## WHAT TO WORK ON:
Print, word for word, every line from the beginning of the listing up to and including the line with "obj('lamp_tube', MB().tube([(.65, ay". Pictures are to be excluded.

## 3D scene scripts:
========================
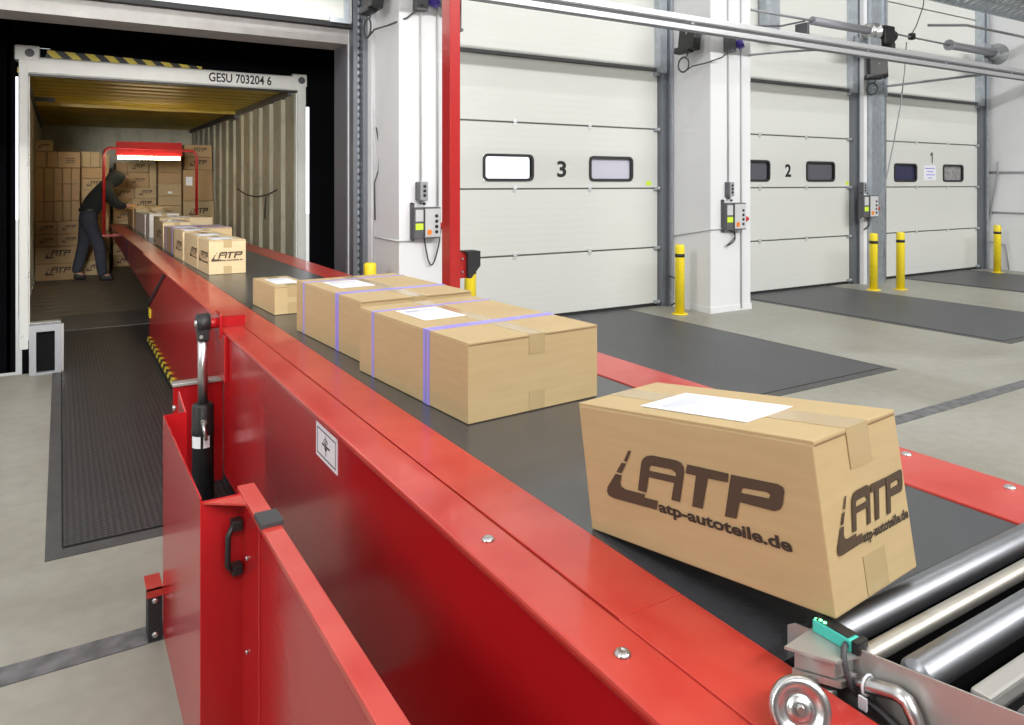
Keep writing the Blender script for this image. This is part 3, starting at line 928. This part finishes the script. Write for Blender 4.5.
# pictogram sticker on the side panel
sx = XL - .0015
stk = obj('pictogram_sticker', B(sx, XL, 1.752, 1.925, .590, .676), 'paper', cv)
k = MB(); q = sx - .0005
for y0, y1, z0, z1 in ((1.763, 1.914, .664, .667), (1.763, 1.914, .599, .602), (1.763, 1.766, .599, .667), (1.911, 1.914, .599, .667), (1.84, 1.843, .608, .66), (1.81, 1.873, .6305, .6355)):
    k.box(q, sx, y0, y1, z0, z1)
k.tube([(q - .0002, 1.842 + .014 * math.cos(a * math.pi / 6), .645 + .006 * math.sin(a * math.pi / 6)) for a in range(12)], .0009, 4, closed=True)
k.prism([(1.83, .629), (1.855, .629), (1.842, .618)], 0, q, sx)
obj('pictogram', k, 'inkblack', stk)
# work lamp on an arch at the belt end
ay = 11.05
ar = MB()
ar.tube([(.49, ay, .62), (.49, ay, 1.66)] + [(.57 - .08 * math.cos(a), ay, 1.66 + .10 * math.sin(a)) for a in (.4, .8, 1.2, 1.57)] +
        [(1.52, ay, 1.745)] + [(1.535 + .085 * math.sin(a), ay, 1.66 + .085 * math.cos(a)) for a in (.4, .8, 1.2, 1.57)] + [(1.62, ay, .62)], .02, 12)
ar.box(.47, .63, ay - .02, ay + .02, .60, .625); ar.box(1.58, 1.64, ay - .02, ay + .02, .60, .625)
am = obj('lamp_arch', ar, 'red2', cv)
hb = MB(); hb.prism([(ay - .03, 1.68), (ay + .00, 1.85), (ay + .015, 1.85), (ay + .02, 1.72), (ay + .10, 1.68), (ay + .10, 1.665), (ay - .03, 1.665)], 0, .63, 1.43)
obj('lamp_hood', hb, 'red2', am)
obj('lamp_tube', MB().tube([(.65, ay - .05, 1.635), (1.40, ay - .05, 1.635)], .022, 12), 'tube', am)

# ------------------------------------------------------------------ roller conveyor head (right foreground)
rc = thing('roller_conveyor', 'steel roller bed with side plate at the near end of the belt', 'roller conveyor', (1.1, .45, .4))
def rl(y, z, r, m_, x0=.814, x1=1.62):
    b = MB().lathe([(r * .45, 0), (r * .55, .002), (r * .9, .004), (r, .008), (r, x1 - x0 - .008), (r * .9, x1 - x0 - .004), (r * .4, x1 - x0)], (x0, y, z), 'x', 28)
    return b
obj('roller', rl(.584, .730, .0195, 'r'), 'roller', rc)
obj('roller', rl(.531, .738, .011, 'r'), 'roller2', rc)
obj('roller', rl(.472, .746, .0200, 'r'), 'roller', rc)
obj('cross_bar', MB().box(.825, 1.62, .396, .418, .742, .764, bev=.004), 'plate', rc)
obj('roller', rl(.352, .762, .0195, 'r'), 'roller', rc)
sp_ = MB(); sp_.prism([(.635, .60), (.635, .725), (.625, .732), (.36, .776), (.15, .806), (.15, .64)], 0, .808, .8105)
obj('side_plate', sp_, 'plate', rc)
sp_ = MB(); sp_.prism([(.635, .60), (.635, .70), (.15, .80), (.15, .64)], 0, 1.62, 1.624)
obj('side_plate', sp_, 'plate', rc)
obj('drive_box', B(.772, .80, .15, .53, .42, .60), 'black', rc)
obj('pan', B(.81, 1.62, .15, .60, .55, .56), 'pit', rc)
# sensor bracket
ba = MB()
ba.prism([(.807, .597), (.745, .590), (.772, .540), (.816, .531)], 2, .738, .7415)
bb = obj('sensor_bracket', ba, 'plate', rc)
ba = MB(); ba.prism([(.806, .590), (.756, .584), (.779, .546), (.806, .540)], 2, .716, .7375)
ba.prism([(.806, .592), (.754, .586), (.782, .540), (.806, .535)], 2, .706, .714)
ba.tube([(.787, .560, .697), (.787, .560, .687)], .010, 6)
obj('clamp_block', ba, 'plate', bb)
se = obj('photo_sensor', MB().box(.800, .818, .5400, .592, .7420, .7565, bev=.0015), 'teal', rc)
obj('sensor_cover', MB().box(.802, .820, .544, .590, .7568, .7580, bev=.0005).box(.802, .822, .531, .5395, .742, .757, bev=.001), 'black', se)
lm = MB()
for y_, z_ in ((.589, .7566), (.583, .7581), (.577, .7581)): lm.lathe([(.0006, 0), (.0024, 0), (.0020, .0012), (.0006, .0015)], (.804, y_, z_), 'z', 10)
obj('status_light', lm, 'led', se)
cb = MB(); cb.tube([(.801, .546, .750), (.792, .543, .750), (.786, .539, .744), (.784, .534, .728), (.787, .530, .712), (.796, .53, .702), (.797, .50, .698), (.796, .47, .69), (.794, .43, .68), (.79, .38, .66)], .0035, 10)
obj('sensor_cable', cb, 'cable', se)
tb = MB(); tb.tube([(.803, .548, .712), (.797, .530, .716), (.795, .505, .724), (.795, .480, .732), (.795, .468, .730), (.795, .460, .718), (.795, .448, .690), (.795, .440, .665)], .0085, 12)
obj('bent_tube', tb, 'chrome', rc)
tt = MB(); tt.tube([(.7955 + .0105 * math.cos(a * math.pi / 6), .515, .7205 + .0115 * math.sin(a * math.pi / 6)) for a in range(12)], .0016, 6, closed=True)
tt.box(.782, .785, .508, .518, .698, .712)
obj('cable_tie', tt, 'tie', rc)
wh = MB().lathe([(.004, -.004), (.010, -.006), (.012, -.002), (.017, -.001), (.021, -.006), (.027, -.008), (.031, -.006), (.0325, 0), (.031, .007), (.026, .009), (.004, .009)], (0, 0, 0), 'x', 32)
wo = obj('caster_wheel', wh, 'chrome', rc, local=True)
wo.location = Vector((.682, .520, .732)) - Vector((1.1, .45, .4)); wo.rotation_euler = (0, .35, .8)
fk = MB(); fk.tube([(.674, .512, .737), (.700, .538, .728)], .004, 10); fk.tube([(.698, .536, .728), (.725, .555, .722), (.765, .566, .704)], [.008, .009, .008], 8)
fk.tube([(.760, .575, .70), (.760, .590, .68)], .007, 8)
obj('wheel_fork', fk, 'chrome', bb)
obj('support_block', B(.75, .80, .40, .45, .665, .69, bev=.002), 'plate', rc)

# ================================================================== SIDE GUARD (left foreground)
gd = thing('side_guard', 'red sheet-metal guard with handle standing left of the conveyor', 'machine guard', (.3, 1.6, 0))
GZ = .634
obj('left_panel', MB().box(.2495, .2535, 1.66, 2.31, .02, GZ + .006, bev=.0012), 'red', gd)
obj('back_panel', MB().box(.25, .312, 2.308, 2.312, .02, GZ + .006).box(.308, .312, 2.31, 2.46, .02, GZ).prism([(2.31, GZ), (2.46, GZ), (2.46, GZ + .03)], 0, .308, .312), 'red', gd)
obj('front_panel', MB().box(.2495, .336, 1.656, 1.660, .02, GZ, bev=.0012), 'red', gd)
fr = MB()
fr.box(.333, .367, 1.50, 1.70, .02, GZ, bev=.002)
fr.box(.337, .364, .0, 1.50, .02, GZ - .012)
obj('side_panel', fr, 'red', gd)
obj('reflection_sheet', B(.367, .572, .0, 1.62, .16, .165), 'red', gd)  # unseen sheet, added so the housing side reflects red
obj('top_rail', MB().box(.331, .368, .0, 1.70, GZ - .012, GZ + .002, bev=.003), 'redtop', gd)
obj('gusset', MB().prism([(.2535, 1.657), (.334, 1.657), (.334, 1.60)], 2, GZ - .006, GZ - .002), 'redtop', gd)
hnd = MB(); hy_ = 1.645
hnd.tube([(.322, 1.652, .577), (.310, 1.636, .577), (.300, 1.630, .560), (.299, 1.630, .500), (.310, 1.636, .484), (.322, 1.652, .484)], .006, 8)
hnd.box(.308, .330, 1.630, 1.656, .566, .588, bev=.003); hnd.box(.308, .330, 1.630, 1.656, .473, .494, bev=.003)
obj('handle', hnd, 'black', gd)
for z in (.52, .325):
    obj('rivet', MB().lathe([(.001, 0), (.0055, 0), (.0045, -.003), (.002, -.004)], (.345, 1.4995 + .0, z), 'y', 12), 'chrome', gd)
for z in (.52, .325):
    obj('rivet', MB().lathe([(.001, 0), (.0055, 0), (.0045, -.003), (.002, -.004)], (.3325, 1.60, z), 'x', 12), 'chrome', gd)
obj('rubber_clip', MB().box(.328, .372, 1.46, 1.52, GZ + .0, GZ + .012, bev=.003), 'clip', gd)
bf = obj('floor_bumper', MB().box(.212, .2493, 2.315, 2.38, .0, .15, bev=.002), 'rubber', gd)
obj('bumper_cap', MB().box(.208, .2495, 2.31, 2.40, .15, .154).box(.208, .2495, 2.31, 2.314, .130, .154), 'redtop', bf)
for z in (.022, .118):
    obj('bolt', MB().lathe([(.001, 0), (.009, 0), (.008, -.005), (.004, -.007)], (.230, 2.315, z), 'y', 14), 'chrome', bf)
obj('side_bolt', MB().tube([(.300, 2.44, .62), (.290, 2.44, .62)], .008, 10), 'chrome', gd)

# ================================================================== POST, RAIL, BOLLARDS
rp_ = thing('red_post', 'tall red steel post standing behind the strapped cartons', 'post', (1.81, 3.6, 0))
ps = MB(); ps.box(1.78, 1.842, 3.55, 3.65, 0, 4.2, bev=.004)
obj('post', ps, 'red2', rp_)
obj('base_plate', B(1.72, 1.90, 3.5, 3.7, 0, .012, bev=.002), 'red2', rp_)
bk = MB(); bk.box(1.842, 1.885, 3.555, 3.60, .785, .925)
br = obj('bumper_bracket', bk, 'red2', rp_)
obj('rubber_bumper', MB().prism([(1.86, .93), (1.955, .93), (1.955, .85), (1.90, .785), (1.88, .785), (1.88, .92)], 1, 3.53, 3.556).prism([(1.86, .93), (1.955, .93), (1.955, .85), (1.90, .785), (1.88, .785), (1.88, .92)], 1, 3.556, 3.62), 'rubber', br)
for z in (.82, .89):
    obj('bolt', MB().tube([(1.855, 3.545, z), (1.855, 3.556, z)], .006, 8), 'chrome', br)

rt = thing('overhead_rail', 'shiny aluminium double rail running overhead past the doors', 'rail', (6, 5.0, 2.7))
r_ = MB(); r_.box(1.0, 14, 4.98, 5.03, 2.79, 2.855, bev=.006); r_.box(1.0, 14, 4.965, 4.972, 2.80, 2.812)
obj('upper_rail', r_, 'alu', rt)
r_ = MB(); r_.box(1.0, 14, 4.985, 5.025, 2.715, 2.765, bev=.006)
obj('lower_rail', r_, 'alu', rt)
r_ = MB(); r_.box(1.0, 14, 4.99, 5.02, 2.765, 2.79); r_.box(1.0, 14, 4.995, 5.015, 2.70, 2.715)
obj('slot', r_, 'dgrey', rt)
for x in (5.0, 7.7, 9.3, 10.9):
    obj('rail_joint', MB().box(x - .02, x + .02, 4.975, 4.986, 2.77, 2.786), 'steel', rt)
o = rt
br_ = MB(); br_.tube([(5.9, 5.3, 2.60), (6.5, 5.15, 2.68), (6.9, 5.03, 2.72)], .012, 8)
obj('stay', br_, 'steel', rt)
br_ = MB(); br_.tube([(8.9, 5.7, 2.52), (9.6, 5.3, 2.62), (10.3, 5.03, 2.72)], .016, 8)
obj('stay', br_, 'steel', rt)


def bollard(x, y, label, h=.69, r=.048):
    t = thing('bollard', label, 'bollard', (x, y, 0), 'yellow bollards beside the dock doors')
    obj('shaft', MB().lathe([(r, .0), (r, h - .02), (r * .93, h - .008), (r * .7, h), (.002, h + .001)], (x, y, 0), 'z', 24), 'yellow', t)
    if h > .5: obj('black_band', MB().lathe([(r + .001, h - .125), (r + .001, h - .09)], (x, y, 0), 'z', 24), 'black', t)
    obj('base_plate', MB().lathe([(r * 1.7, .0), (r * 1.7, .008), (r, .009)], (x, y, 0), 'z', 24), 'yellow', t)


bollard(2.025, 5.40, 'yellow bollard behind the belt, right of the container opening')
bollard(2.84, 5.30, 'yellow bollard mostly hidden behind the red post')
bollard(5.25, 5.40, 'yellow bollard with black band right of door 3')
bollard(8.43, 5.38, 'yellow bollard between doors 2 and 1, left of the pair', .69)
bollard(8.76, 5.24, 'yellow bollard between doors 2 and 1, right of the pair', .70)
bollard(11.56, 5.47, 'yellow bollard at the far right beside the wall')


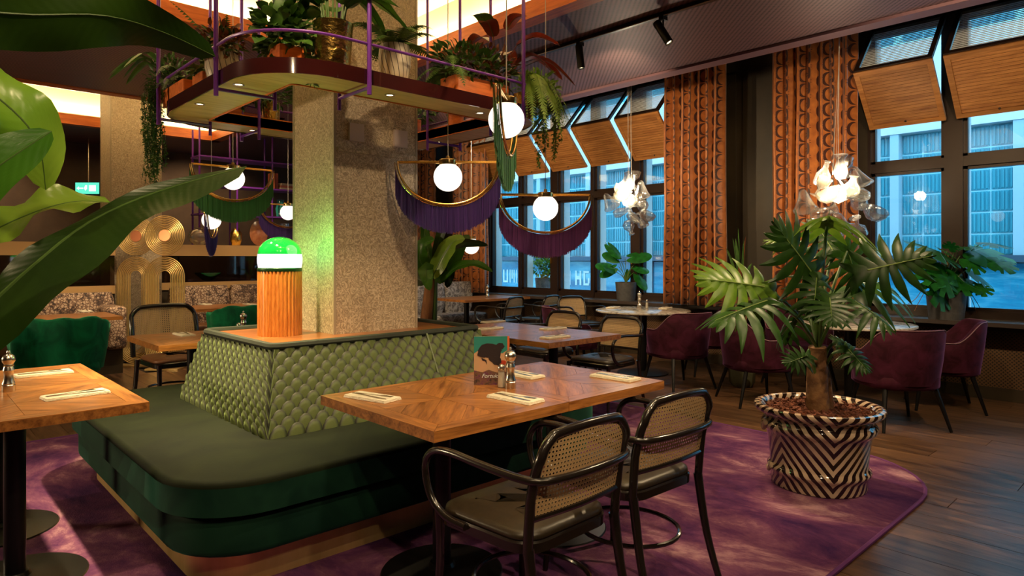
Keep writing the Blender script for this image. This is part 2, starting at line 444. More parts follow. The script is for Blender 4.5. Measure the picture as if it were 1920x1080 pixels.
========================
## RESULT OF THE EXERCISE:
Keep writing the Blender script for this image. This is part 3, starting at line 928. This part finishes the script. Write for Blender 4.5.
# pictogram sticker on the side panel
sx = XL - .0015
stk = obj('pictogram_sticker', B(sx, XL, 1.752, 1.925, .590, .676), 'paper', cv)
k = MB(); q = sx - .0005
for y0, y1, z0, z1 in ((1.763, 1.914, .664, .667), (1.763, 1.914, .599, .602), (1.763, 1.766, .599, .667), (1.911, 1.914, .599, .667), (1.84, 1.843, .608, .66), (1.81, 1.873, .6305, .6355)):
    k.box(q, sx, y0, y1, z0, z1)
k.tube([(q - .0002, 1.842 + .014 * math.cos(a * math.pi / 6), .645 + .006 * math.sin(a * math.pi / 6)) for a in range(12)], .0009, 4, closed=True)
k.prism([(1.83, .629), (1.855, .629), (1.842, .618)], 0, q, sx)
obj('pictogram', k, 'inkblack', stk)
# work lamp on an arch at the belt end
ay = 11.05
ar = MB()
ar.tube([(.49, ay, .62), (.49, ay, 1.66)] + [(.57 - .08 * math.cos(a), ay, 1.66 + .10 * math.sin(a)) for a in (.4, .8, 1.2, 1.57)] +
        [(1.52, ay, 1.745)] + [(1.535 + .085 * math.sin(a), ay, 1.66 + .085 * math.cos(a)) for a in (.4, .8, 1.2, 1.57)] + [(1.62, ay, .62)], .02, 12)
ar.box(.47, .63, ay - .02, ay + .02, .60, .625); ar.box(1.58, 1.64, ay - .02, ay + .02, .60, .625)
am = obj('lamp_arch', ar, 'red2', cv)
hb = MB(); hb.prism([(ay - .03, 1.68), (ay + .00, 1.85), (ay + .015, 1.85), (ay + .02, 1.72), (ay + .10, 1.68), (ay + .10, 1.665), (ay - .03, 1.665)], 0, .63, 1.43)
obj('lamp_hood', hb, 'red2', am)
obj('lamp_tube', MB().tube([(.65, ay - .05, 1.635), (1.40, ay - .05, 1.635)], .022, 12), 'tube', am)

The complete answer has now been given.